The corporate capture of the GCF is clearly translating into perverse incentives for forest-harming industries due to the conflicts of interest involved, which is no surprise given how the private sector continuously argues for the need to leverage private finance through public-private partnerships (PPPs). The board meeting last week was plagued once again with such comments. As a result, financing is shifting away from grant-giving and towards lending schemes such as equity agreements, where the GCF protects private capital by underwriting it and de-risks commercial investments that are seen as inherently risky by corporations.
A clear example of this kind of blended finance, where commercial interests are primed over climate mitigation and the well-being of communities, is the Arbaro Fund. Arbaro’s proposal was approved last year and numerous sub-projects are expected to be up for discussion in the near future. The GCF bought a 25 million USD equity stake in Arbaro, enabling it to create 75,000 ha of mainly commercial eucalyptus plantations across seven target countries in Latin America and sub-Saharan Africa.
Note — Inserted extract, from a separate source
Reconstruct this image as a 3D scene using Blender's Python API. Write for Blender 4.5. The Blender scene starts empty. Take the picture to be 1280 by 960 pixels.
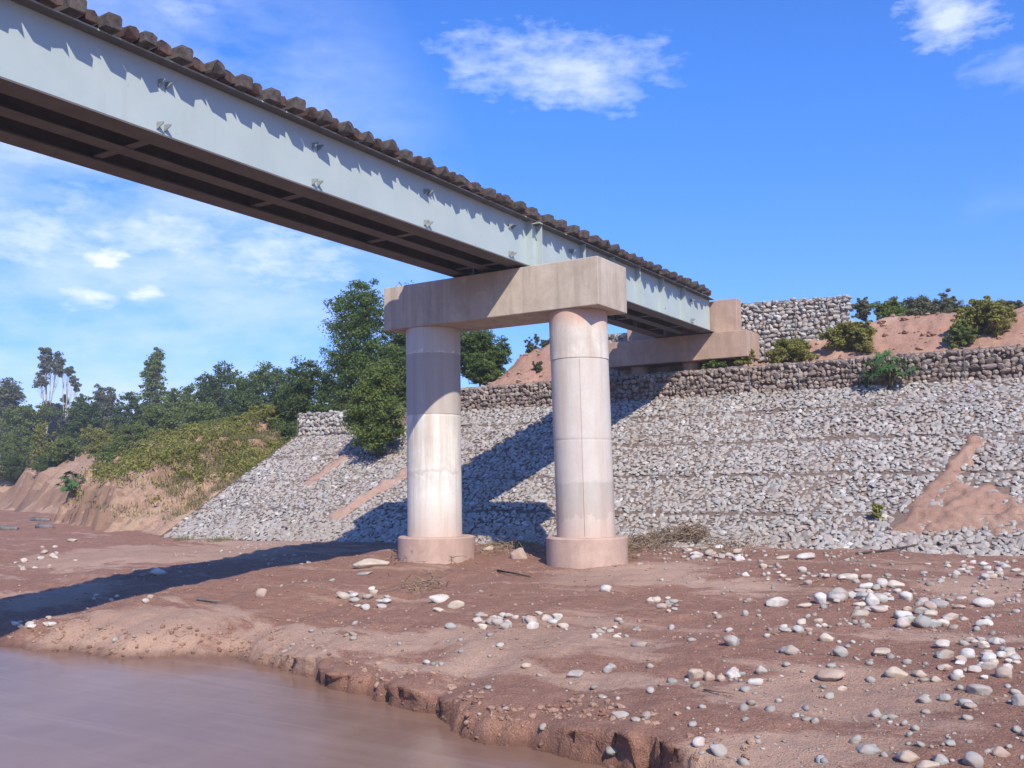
import bpy, math, random
import numpy as np
C = bpy.context.scene
rng = np.random.default_rng(7); random.seed(7)
PI = math.pi

# ------------------------------------------------------------------ camera, light, exposure
FPX, AZ, PITCH, ROLL = 1190.5, 0.5653, 0.1041, -0.0107     # focal length in px of a 1280 wide frame; world X runs along the bank, Y along the bridge
F_ = np.array([-math.sin(AZ)*math.cos(PITCH), math.cos(AZ)*math.cos(PITCH), math.sin(PITCH)])
r_ = np.array([math.cos(AZ), math.sin(AZ), 0.0]); u_ = np.cross(r_, F_)
R_ = math.cos(ROLL)*r_ + math.sin(ROLL)*u_; U_ = -math.sin(ROLL)*r_ + math.cos(ROLL)*u_
import mathutils
cam = bpy.data.cameras.new('camera'); co = bpy.data.objects.new('camera', cam); C.collection.objects.link(co)
cam.sensor_fit = 'HORIZONTAL'; cam.sensor_width = 36; cam.lens = 36*FPX/1280; cam.clip_start = .1; cam.clip_end = 6000
M3 = mathutils.Matrix([[R_[i], U_[i], -F_[i]] for i in range(3)]); co.matrix_world = M3.to_4x4()
C.camera = co

SUN = np.array([.88, -.80, 1.0]); SUN /= np.linalg.norm(SUN)
EL = math.asin(SUN[2]); ROT = math.atan2(SUN[0], SUN[1])
sl = bpy.data.lights.new('sun', 'SUN'); sl.energy = 4.5; sl.angle = math.radians(.53); sl.color = (1, .90, .73)
so = bpy.data.objects.new('sun', sl); C.collection.objects.link(so)
so.rotation_euler = mathutils.Vector(SUN).to_track_quat('Z', 'Y').to_euler()

C.view_settings.view_transform = 'Standard'; C.view_settings.look = 'None'
C.view_settings.exposure = 0.46; C.view_settings.gamma = 1

def ray(px, py): return F_ + (px-640)/FPX*R_ - (py-480)/FPX*U_
def at(px, py, Y):
    d = ray(px, py); return d*(Y/d[1])

W = bpy.data.worlds.new('World'); C.world = W; W.use_nodes = True
nt = W.node_tree; N, L = nt.nodes, nt.links
def node(t, tree=None, **k):
    n = (tree or nt).nodes.new(t)
    for a, b in k.items(): setattr(n, a, b)
    return n
def vmath(op, a, b=None):
    n = node('ShaderNodeVectorMath', operation=op); nt.links.new(a, n.inputs[0])
    if b is not None:
        if hasattr(b, 'is_output'): nt.links.new(b, n.inputs[1])
        else: n.inputs[1].default_value = b
    return n.outputs['Value'] if op in ('DOT_PRODUCT', 'LENGTH') else n.outputs[0]
def fm(op, a, b=None, c=None, clamp=False, tree=None):
    tr = tree or nt
    n = tr.nodes.new('ShaderNodeMath'); n.operation = op; n.use_clamp = clamp
    for i, v in enumerate((a, b, c)):
        if v is None: continue
        if hasattr(v, 'is_output'): tr.links.new(v, n.inputs[i])
        else: n.inputs[i].default_value = v
    return n.outputs[0]
tc = node('ShaderNodeTexCoord'); D = tc.outputs['Generated']
sky = node('ShaderNodeTexSky', sky_type='NISHITA'); sky.sun_disc = False
sky.sun_elevation = EL; sky.sun_rotation = ROT; sky.air_density = 1.0; sky.dust_density = .3; sky.ozone_density = 3.0
hsv = node('ShaderNodeHueSaturation'); L.new(sky.outputs[0], hsv.inputs['Color'])
hsv.inputs['Saturation'].default_value = 1.22; hsv.inputs['Value'].default_value = 1.0
tnt = node('ShaderNodeMix', data_type='RGBA', blend_type='MULTIPLY'); tnt.inputs['Factor'].default_value = 1; L.new(hsv.outputs[0], tnt.inputs['A']); zsp = node('ShaderNodeSeparateXYZ'); L.new(D, zsp.inputs[0])
tcol = node('ShaderNodeMix', data_type='RGBA'); L.new(fm('MULTIPLY', zsp.outputs[2], 2.6, clamp=True), tcol.inputs['Factor']); tcol.inputs['A'].default_value = (.74, .84, 1.42, 1); tcol.inputs['B'].default_value = (.88, 1.20, 1.86, 1)
L.new(tcol.outputs['Result'], tnt.inputs['B'])
def noise3(scale, detail=5, rough=.55, vec=None):
    n = node('ShaderNodeTexNoise'); n.inputs['Scale'].default_value = scale; n.inputs['Detail'].default_value = detail
    n.inputs['Roughness'].default_value = rough; L.new(vec if vec is not None else D, n.inputs['Vector']); return n.outputs['Fac']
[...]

The GCF’s mission is to drive a paradigm shift in the global response to climate change through transformational, low-emissions, and climate-resilient development, but Arbaro’s plantations will achieve none of these.
We do need a paradigm shift in the way that tax-payer’s money is being used by the GCF and others to address climate change, biodiversity loss, deforestation and environmental degradation in general. It must turn its support towards truly gender-responsive, rights-based and community-led initiatives to protect and restore forest ecosystems. But the shift taking place is in the opposite direction to this, where finance is increasingly benefiting a small and already wealthy corporate minority, and further incentivizing their efforts to devour the planet’s already scarce remaining forests. International Day of Forests is an important time to remember this.